>> begin Supplied data
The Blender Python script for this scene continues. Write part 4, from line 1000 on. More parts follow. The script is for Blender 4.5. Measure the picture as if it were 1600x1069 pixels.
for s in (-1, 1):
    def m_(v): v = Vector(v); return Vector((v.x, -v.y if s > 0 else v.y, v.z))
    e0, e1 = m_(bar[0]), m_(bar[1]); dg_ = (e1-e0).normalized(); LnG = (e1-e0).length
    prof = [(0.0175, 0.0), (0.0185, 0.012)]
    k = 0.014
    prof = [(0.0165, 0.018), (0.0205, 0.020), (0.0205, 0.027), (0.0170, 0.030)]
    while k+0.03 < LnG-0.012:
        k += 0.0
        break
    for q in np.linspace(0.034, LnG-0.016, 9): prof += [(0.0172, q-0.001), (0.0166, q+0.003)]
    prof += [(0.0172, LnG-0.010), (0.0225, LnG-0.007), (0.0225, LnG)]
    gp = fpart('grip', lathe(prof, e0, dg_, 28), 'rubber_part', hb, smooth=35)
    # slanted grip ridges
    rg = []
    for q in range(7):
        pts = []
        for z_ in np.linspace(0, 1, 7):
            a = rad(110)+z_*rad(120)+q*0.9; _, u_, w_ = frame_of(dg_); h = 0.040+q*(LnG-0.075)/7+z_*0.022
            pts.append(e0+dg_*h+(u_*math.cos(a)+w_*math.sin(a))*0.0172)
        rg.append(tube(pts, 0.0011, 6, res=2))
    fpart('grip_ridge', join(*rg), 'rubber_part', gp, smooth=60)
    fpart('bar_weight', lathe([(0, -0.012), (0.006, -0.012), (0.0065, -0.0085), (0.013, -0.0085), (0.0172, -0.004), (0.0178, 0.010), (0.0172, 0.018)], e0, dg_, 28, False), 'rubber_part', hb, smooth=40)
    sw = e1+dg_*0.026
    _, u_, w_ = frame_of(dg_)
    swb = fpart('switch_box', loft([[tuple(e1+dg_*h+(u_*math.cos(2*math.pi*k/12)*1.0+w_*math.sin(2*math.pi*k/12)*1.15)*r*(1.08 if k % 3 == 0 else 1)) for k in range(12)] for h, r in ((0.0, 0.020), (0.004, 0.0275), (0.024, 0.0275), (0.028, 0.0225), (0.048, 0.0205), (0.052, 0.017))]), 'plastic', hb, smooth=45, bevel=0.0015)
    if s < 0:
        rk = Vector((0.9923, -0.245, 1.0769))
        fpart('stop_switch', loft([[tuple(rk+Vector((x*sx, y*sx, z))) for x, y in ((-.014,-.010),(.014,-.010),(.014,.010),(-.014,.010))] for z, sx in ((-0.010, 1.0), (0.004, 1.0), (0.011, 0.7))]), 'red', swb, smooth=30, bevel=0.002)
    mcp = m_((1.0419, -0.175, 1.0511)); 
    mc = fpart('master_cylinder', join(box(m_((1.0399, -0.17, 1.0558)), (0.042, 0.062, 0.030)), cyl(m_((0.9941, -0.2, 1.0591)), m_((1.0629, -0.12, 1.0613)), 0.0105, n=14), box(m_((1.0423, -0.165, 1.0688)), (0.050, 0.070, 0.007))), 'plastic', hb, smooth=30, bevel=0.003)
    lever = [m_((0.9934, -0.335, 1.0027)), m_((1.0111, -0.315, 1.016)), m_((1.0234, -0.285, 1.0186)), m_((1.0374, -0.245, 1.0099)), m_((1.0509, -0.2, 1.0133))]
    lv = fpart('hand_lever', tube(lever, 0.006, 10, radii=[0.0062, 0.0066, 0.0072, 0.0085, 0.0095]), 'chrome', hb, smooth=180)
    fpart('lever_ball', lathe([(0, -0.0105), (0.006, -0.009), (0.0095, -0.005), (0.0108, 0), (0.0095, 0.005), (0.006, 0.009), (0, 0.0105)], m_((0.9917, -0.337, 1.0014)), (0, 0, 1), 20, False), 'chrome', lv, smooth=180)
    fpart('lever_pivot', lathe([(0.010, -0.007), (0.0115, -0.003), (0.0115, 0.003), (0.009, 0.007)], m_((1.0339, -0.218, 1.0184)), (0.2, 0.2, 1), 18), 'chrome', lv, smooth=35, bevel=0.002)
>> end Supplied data
◆ **What is required**
All of the lines above must be returned exactly.

◆ **Exercise output**
The Blender Python script for this scene continues. Write part 4, from line 1000 on. More parts follow. The script is for Blender 4.5. Measure the picture as if it were 1600x1069 pixels.
for s in (-1, 1):
    def m_(v): v = Vector(v); return Vector((v.x, -v.y if s > 0 else v.y, v.z))
    e0, e1 = m_(bar[0]), m_(bar[1]); dg_ = (e1-e0).normalized(); LnG = (e1-e0).length
    prof = [(0.0175, 0.0), (0.0185, 0.012)]
    k = 0.014
    prof = [(0.0165, 0.018), (0.0205, 0.020), (0.0205, 0.027), (0.0170, 0.030)]
    while k+0.03 < LnG-0.012:
        k += 0.0
        break
    for q in np.linspace(0.034, LnG-0.016, 9): prof += [(0.0172, q-0.001), (0.0166, q+0.003)]
    prof += [(0.0172, LnG-0.010), (0.0225, LnG-0.007), (0.0225, LnG)]
    gp = fpart('grip', lathe(prof, e0, dg_, 28), 'rubber_part', hb, smooth=35)
    # slanted grip ridges
    rg = []
    for q in range(7):
        pts = []
        for z_ in np.linspace(0, 1, 7):
            a = rad(110)+z_*rad(120)+q*0.9; _, u_, w_ = frame_of(dg_); h = 0.040+q*(LnG-0.075)/7+z_*0.022
            pts.append(e0+dg_*h+(u_*math.cos(a)+w_*math.sin(a))*0.0172)
        rg.append(tube(pts, 0.0011, 6, res=2))
    fpart('grip_ridge', join(*rg), 'rubber_part', gp, smooth=60)
    fpart('bar_weight', lathe([(0, -0.012), (0.006, -0.012), (0.0065, -0.0085), (0.013, -0.0085), (0.0172, -0.004), (0.0178, 0.010), (0.0172, 0.018)], e0, dg_, 28, False), 'rubber_part', hb, smooth=40)
    sw = e1+dg_*0.026
    _, u_, w_ = frame_of(dg_)
    swb = fpart('switch_box', loft([[tuple(e1+dg_*h+(u_*math.cos(2*math.pi*k/12)*1.0+w_*math.sin(2*math.pi*k/12)*1.15)*r*(1.08 if k % 3 == 0 else 1)) for k in range(12)] for h, r in ((0.0, 0.020), (0.004, 0.0275), (0.024, 0.0275), (0.028, 0.0225), (0.048, 0.0205), (0.052, 0.017))]), 'plastic', hb, smooth=45, bevel=0.0015)
    if s < 0:
        rk = Vector((0.9923, -0.245, 1.0769))
        fpart('stop_switch', loft([[tuple(rk+Vector((x*sx, y*sx, z))) for x, y in ((-.014,-.010),(.014,-.010),(.014,.010),(-.014,.010))] for z, sx in ((-0.010, 1.0), (0.004, 1.0), (0.011, 0.7))]), 'red', swb, smooth=30, bevel=0.002)
    mcp = m_((1.0419, -0.175, 1.0511)); 
    mc = fpart('master_cylinder', join(box(m_((1.0399, -0.17, 1.0558)), (0.042, 0.062, 0.030)), cyl(m_((0.9941, -0.2, 1.0591)), m_((1.0629, -0.12, 1.0613)), 0.0105, n=14), box(m_((1.0423, -0.165, 1.0688)), (0.050, 0.070, 0.007))), 'plastic', hb, smooth=30, bevel=0.003)
    lever = [m_((0.9934, -0.335, 1.0027)), m_((1.0111, -0.315, 1.016)), m_((1.0234, -0.285, 1.0186)), m_((1.0374, -0.245, 1.0099)), m_((1.0509, -0.2, 1.0133))]
    lv = fpart('hand_lever', tube(lever, 0.006, 10, radii=[0.0062, 0.0066, 0.0072, 0.0085, 0.0095]), 'chrome', hb, smooth=180)
    fpart('lever_ball', lathe([(0, -0.0105), (0.006, -0.009), (0.0095, -0.005), (0.0108, 0), (0.0095, 0.005), (0.006, 0.009), (0, 0.0105)], m_((0.9917, -0.337, 1.0014)), (0, 0, 1), 20, False), 'chrome', lv, smooth=180)
    fpart('lever_pivot', lathe([(0.010, -0.007), (0.0115, -0.003), (0.0115, 0.003), (0.009, 0.007)], m_((1.0339, -0.218, 1.0184)), (0.2, 0.2, 1), 18), 'chrome', lv, smooth=35, bevel=0.002)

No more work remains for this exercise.